### EXERCISE
Extract the lines from the start through the line that holds "return root", both included, omitting all images.
......
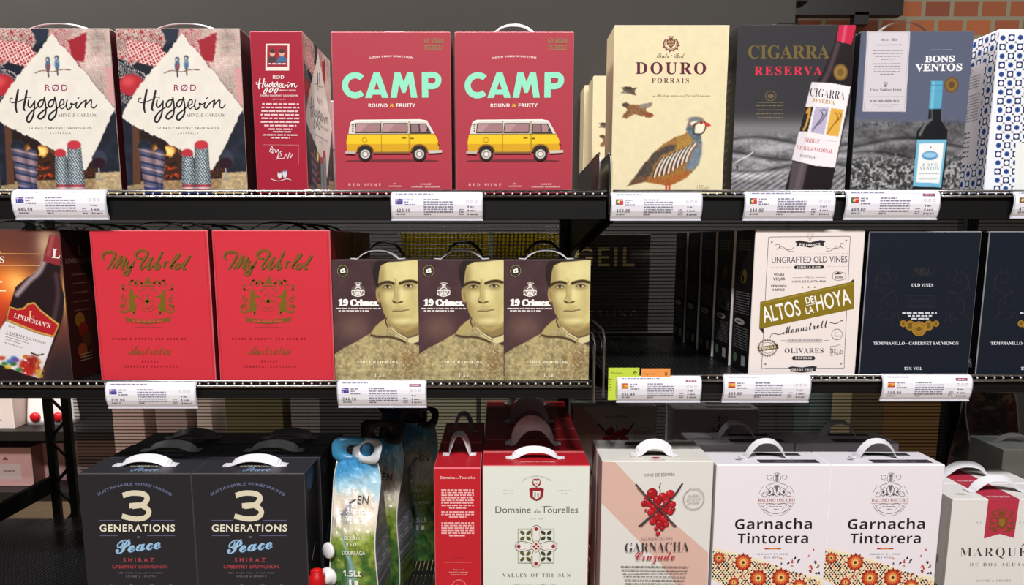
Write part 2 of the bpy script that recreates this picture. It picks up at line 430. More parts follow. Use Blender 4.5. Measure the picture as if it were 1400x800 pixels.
def wine_box(label, q, w, h, d, cols, front=None, left=None, right=None, top=None, name='wine_box', group=None, strap=None,
             m=None, seam=True, cat='wine box', loc=None, rz=0):
    """root > carton (with its print), handle"""
    root = tag(empty(name), label, cat, group); ex = []
    for side, fnc, (fw, fh) in (('front', front, (w, h)), ('left', left, (d, h)), ('right', right, (d, h)), ('top', top, (w, d))):
        if fnc:
            A = Art(q if side == 'front' else ((0, 0), (fw*1000, 0), (0, fh*1000), (fw*1000, fh*1000)), fw, fh)
            fnc(A); o = A.out(face_fn(side, w, d, h))
            if o: ex.append(o)
    mb = carton_mesh(w, d, h, cols)
    mb.build('carton', m or INK, root, ex)
    if strap:
        hm = strap[-1] if isinstance(strap[-1], bpy.types.Material) else STRAP
        a = [x for x in strap if not isinstance(x, bpy.types.Material)]
        s = strap_mesh(*a).build('handle', hm, root); s.location = (0, 0, h)
    if loc is not None: root.location = loc
    root.rotation_euler.z = rz
    return root

# ------------------------------------------------------------------ printed designs (drawn in the units of each enlarged crop)
def hygge_pic(A, nx=170, ny=224):
    P = Pic(A, nx, ny); X, Y = P.X, P.Y
    n1 = fbm(X*.03, Y*.03, 3); n2 = fbm(X*.12, Y*.12, 9)
    P.put(np.ones_like(X), '#1c1f2c')
    P.put(sst(.45, .75, n1)*.6, '#2c3242')
    # knitted jumpers across the top
    def knit(poly, base, ink, ang, per, seed, thick=.1):
        m = P.mpoly(poly, soft=5, jit=5, js=.05); c, s_ = math.cos(ang), math.sin(ang)
        a, b = (X*c+Y*s_)/per, (-X*s_+Y*c)/per
        a = a+.25*(fbm(X*.02, Y*.02, seed+20)-.5); b = b+.25*(fbm(X*.02, Y*.02, seed+21)-.5); fa, fb = np.abs(a-np.floor(a)-.5), np.abs(b-np.floor(b)-.5)
        star = np.maximum(1-np.abs(fa-fb)/.10, 1-np.minimum(fa, fb)/.05)*(np.maximum(fa, fb) < .38); ringd = 1-np.abs(fa+fb-.60)/.07
        rows_ = (np.floor(b).astype(int) % 3 == seed % 3); pat = np.where(rows_, .9*np.sin(a*8*PI)*np.sin(b*6*PI), np.maximum(star, ringd)*.6)
        stitch = .88+.12*np.sin(a*2*PI*5)*np.sin(b*2*PI*4)
        fold = .72+.5*fbm(X*.018+seed, Y*.018, seed)
        base_c = rgb(base)*stitch[..., None]*fold[..., None]
        P.put(m, base_c); P.put(m*sst(thick, thick+.2, pat), rgb(ink)*fold[..., None])
    knit([(10, 40), (240, 40), (200, 120), (60, 200), (10, 190)], '#e0cfc4', '#a8343f', .35, 38, 2)
    knit([(10, 150), (60, 170), (150, 230), (60, 330), (10, 330)], '#2a2d38', '#cfc9c8', .6, 30, 4, .25)
    knit([(230, 40), (350, 40), (420, 120), (380, 220), (300, 150)], '#d9b9b2', '#b04350', -.6, 26, 6)
    knit([(340, 40), (500, 40), (520, 380), (470, 330), (380, 200), (350, 120)], '#dccbbf', '#c08a88', -.9, 40, 8, .3)
    P.poly([(190, 45), (265, 45), (250, 95), (215, 110)], '#27303f', soft=6, jit=6)
    P.poly([(60, 95), (180, 105), (215, 150), (170, 195), (70, 160)], '#b03a44', soft=6, jit=8)
    m = P.mpoly([(60, 95), (180, 105), (215, 150), (170, 195), (70, 160)], soft=6, jit=8)
    fa = np.abs((X*.95+Y*.3)/34 % 1-.5); fb = np.abs((Y*.95-X*.3)/34 % 1-.5); P.put(m*sst(0, .5, np.maximum(1-np.abs(fa-fb)/.10, 1-np.abs(fa+fb-.55)/.08)), '#ecd9d0')
    P.poly([(330, 95), (400, 70), (390, 175), (350, 170)], '#9c2330', soft=8, jit=8)
    P.ell(80, 258, 48, 40, col='#b32a34', soft=.2); P.ell(68, 245, 22, 18, col='#cf4a4e', soft=.7)
    P.poly([(470, 200), (520, 190), (530, 345), (480, 330)], '#cf9a98', soft=6, jit=8)
    # fireplace
    P.poly([(85, 400), (112, 400), (120, 640), (90, 650)], '#5a3a2c', soft=5)
    P.poly([(112, 430), (430, 470), (430, 630), (120, 630)], '#241a17', soft=8)
    fl = fbm(X*.035, Y*.02, 12)
    g = np.clip(1-np.hypot((X-205)/75, (Y-520)/95), 0, 1); P.put(g*sst(.35, .6, fl)*1.6, '#e8842a'); P.put(np.clip(g-.3, 0, 1)*sst(.4, .7, fl)*3, '#ffe08a')
    g = np.clip(1-np.hypot((X-225)/70, (Y-590)/34), 0, 1); P.put(g*sst(.4, .6, n2)*1.5, '#d9481e')
    g = np.clip(1-np.hypot((X-400)/50, (Y-590)/24), 0, 1); P.put(g*sst(.4, .6, n2)*1.5, '#c2421c')
    for (a, b) in (((190, 560), (260, 530)), ((215, 590), (285, 575)), ((255, 520), (275, 600)), ((380, 600), (425, 585))): P.line([a, b], 9, '#3b231a', soft=5)
    P.put(P.mpoly([(120, 622), (440, 612), (440, 690), (110, 690)], soft=6), rgb('#9b7f5c')*(.7+.6*n2)[..., None])
    P.put(P.mpoly([(425, 590), (520, 585), (530, 690), (420, 690)], soft=5, jit=4), rgb('#b7a07a')*(.75+.5*n2)[..., None])
    P.put(P.mpoly([(60, 640), (135, 630), (135, 690), (60, 690)], soft=5), rgb('#a58d69')*(.7+.5*n2)[..., None])
    # wine glass
    P.ell(438, 540, 30, 38, col='#3a3f50', op=.8, soft=.2); P.ell(438, 555, 25, 22, col='#2a0d18', op=.9); P.line([(438, 575), (440, 612)], 2.5, '#9a98a0'); P.ell(441, 614, 20, 4, col='#8d8a90', op=.7)
    # torn cream diamond
    D = [(270, 72), (330, 140), (410, 235), (501, 350), (440, 480), (397, 568), (385, 580), (300, 520), (180, 455), (44, 385), (60, 335), (150, 210), (215, 140)]
    P.put(P.mpoly([(x+3, y+4) for x, y in D], soft=14, jit=7, js=.07)*.5, '#15161c')
    P.put(P.mpoly(D, soft=3, jit=7, js=.07), rgb('#e6e0d5')*(.96+.06*n1)[..., None])
    # socks
    def sock(a, b, r0, r1, fn):
        m = P.mcap(a, b, r0, r1, soft=3); e = P.mcap(a, b, r0*.55, r1*.55, soft=max(r0, r1)*.9); fn(m); P.put(m*(1-e)*.35, '#101018')
    ax = lambda: Y+.25*X
    def stripes(m):
        t = np.sin((Y-.25*X)*.19)+.5*np.sin((Y-.25*X)*.47); P.put(m, '#5b5c78'); P.put(m*sst(.1, .4, t), '#9d8089'); P.put(m*sst(.6, .9, -t), '#2f3856'); P.put(m*sst(.9, 1.2, t), '#b9a2a4')
        P.put(m*(1-sst(488, 508, Y)), '#232838'); P.put(m*sst(640, 650, Y), '#2b3a78')
    sock((185, 520), (183, 672), 22, 20, stripes); sock((132, 488), (165, 676), 24, 28, stripes)
    def dots(m):
        t = np.sin((X+.2*Y)*.55)*np.sin((Y-.2*X)*.5); P.put(m, '#5f7886'); P.put(m*sst(.1, .35, t), '#d8dcda'); P.put(m*sst(.45, .6, -t), '#33424d')
        P.put(m*sst(632, 640, Y), '#b5303c'); P.put(m*sst(644, 648, Y)*(1-sst(650, 654, Y)), '#e6dcd8'); P.put(m*sst(655, 662, Y), '#2b3468')
    sock((294, 525), (300, 672), 21, 25, dots); P.ell(293, 514, 22, 15, col='#b8313c')
    sock((346, 498), (355, 676), 26, 33, dots); P.ell(346, 484, 26, 17, col='#bf3440')
    # two birds on a twig
    for bx, by, c1, c2 in ((253, 188, '#8a4a52', '#4a6a86'), (287, 182, '#4a6f9a', '#7f96a8')):
        P.ell(bx, by, 10, 22, col=c2); P.ell(bx+1, by+6, 7, 13, col=c1); P.ell(bx, by-24, 9, 9, col='#5b6470'); P.ell(bx-2, by-22, 3, 3, col='#e9e2d6'); P.line([(bx, by+18), (bx+2, by+40)], 3, '#34404e')
    P.line(spline([(204, 215), (232, 206), (270, 210), (305, 202), (338, 204)]), 2, '#7c5148')
    return P
def d_hygge(A):
    A.pic(hygge_pic(A))
    A.text('RØD', 283, 281, 23, '#8a2556', 'r', w=84, off=.005)
    brush(A, HYG, lambda x: 82.7+.2758*x, lambda y: 234.4+.2758*y, '#26242a', .29)
    A.text('ARNE & CARLOS', 359, 378, 13, '#7d7a7a', 'b', w=146, off=-.012)
    A.text('SHIRAZ·CABERNET SAUVIGNON', 294, 424, 8, '#6a6668', 'r', w=236, off=.012); A.text('AUSTRALIA', 295, 443, 7, '#8c8888', 'r', w=80, off=.004)
def d_hygge_spine(A):
    A.rect(116, 108, 206, 206, '#e9ded4').up(); A.rect(122, 114, 200, 192, '#a01f33').up()
    for x, c, k in ((142, '#4a3a3c', '#d8a78c'), (178, '#3f6a94', '#d8a78c')):
        A.ell(x, 178, 19, 26, c, a0=PI, a1=2*PI).up(); A.ell(x, 142, 10, 13, k).up(); A.ell(x, 135, 11, 8, '#4a3830').up()
    A.greek(128, 194, 184, 5, '#d9d3cf', 3)
    A.text('RØD', 166, 237, 14, '#f0dfe0', 'B', w=42)
    brush(A, HYG, lambda x: 70+.131*x, lambda y: 215+.131*y, '#f6ecea', .16); A.text('ARNE & CARLOS', 200, 283, 6, '#eedcdc', 'B', w=66)
    A.text('SHIRAZ·CABERNET SAUVIGNON', 169, 302, 6, '#eedcdc', 'B', w=142); A.text('AUSTRALIA', 169, 316, 5, '#d8a0a8', 'B', w=50)
    A.para(100, 250, 333, 8, 13.5, 5.5, '#ecc9cd', 5, 'c'); A.greek(148, 216, 437, 5, '#ecc9cd', 8); A.greek(110, 244, 449, 5, '#ecc9cd', 8, al='c'); A.greek(142, 212, 460, 5, '#ecc9cd', 18, al='c')
    A.line([(112, 484), (246, 484)], 1.5, '#d98a94'); A.line([(246, 490), (246, 560)], 1.5, '#c26a78')
    A.curve([(136, 512), (144, 488), (148, 516), (140, 503), (156, 503), (160, 514), (168, 502), (172, 514), (182, 506)], 2.4, '#f0dde0')
    A.curve([(164, 540), (172, 512), (180, 522), (168, 534), (190, 534), (198, 518), (204, 536), (212, 512), (214, 534), (222, 518)], 2.4, '#f0dde0')
    A.ell(175, 598, 8, 15, '#d8d4d8').up(); A.ell(194, 594, 8, 16, '#c8d4e0').up(); A.ell(175, 588, 5, 5, '#7a3040'); A.ell(194, 582, 5, 5, '#4a6a90'); A.curve([(142, 614), (170, 622), (200, 614), (218, 618)], 2.5, '#e8cfc8')
def d_hygge_front_on_side(A):
    B = Art(((18, 50), (487, 52), (70, 670), (523, 672)), A.wm, A.hm); d_hygge(B)
    A.V += B.V; A.T += [t+A.n for t in B.T]; A.N += B.N; A.C += B.C; A.n += B.n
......
### RESPONSE
Write part 2 of the bpy script that recreates this picture. It picks up at line 430. More parts follow. Use Blender 4.5. Measure the picture as if it were 1400x800 pixels.
def wine_box(label, q, w, h, d, cols, front=None, left=None, right=None, top=None, name='wine_box', group=None, strap=None,
             m=None, seam=True, cat='wine box', loc=None, rz=0):
    """root > carton (with its print), handle"""
    root = tag(empty(name), label, cat, group); ex = []
    for side, fnc, (fw, fh) in (('front', front, (w, h)), ('left', left, (d, h)), ('right', right, (d, h)), ('top', top, (w, d))):
        if fnc:
            A = Art(q if side == 'front' else ((0, 0), (fw*1000, 0), (0, fh*1000), (fw*1000, fh*1000)), fw, fh)
            fnc(A); o = A.out(face_fn(side, w, d, h))
            if o: ex.append(o)
    mb = carton_mesh(w, d, h, cols)
    mb.build('carton', m or INK, root, ex)
    if strap:
        hm = strap[-1] if isinstance(strap[-1], bpy.types.Material) else STRAP
        a = [x for x in strap if not isinstance(x, bpy.types.Material)]
        s = strap_mesh(*a).build('handle', hm, root); s.location = (0, 0, h)
    if loc is not None: root.location = loc
    root.rotation_euler.z = rz
    return root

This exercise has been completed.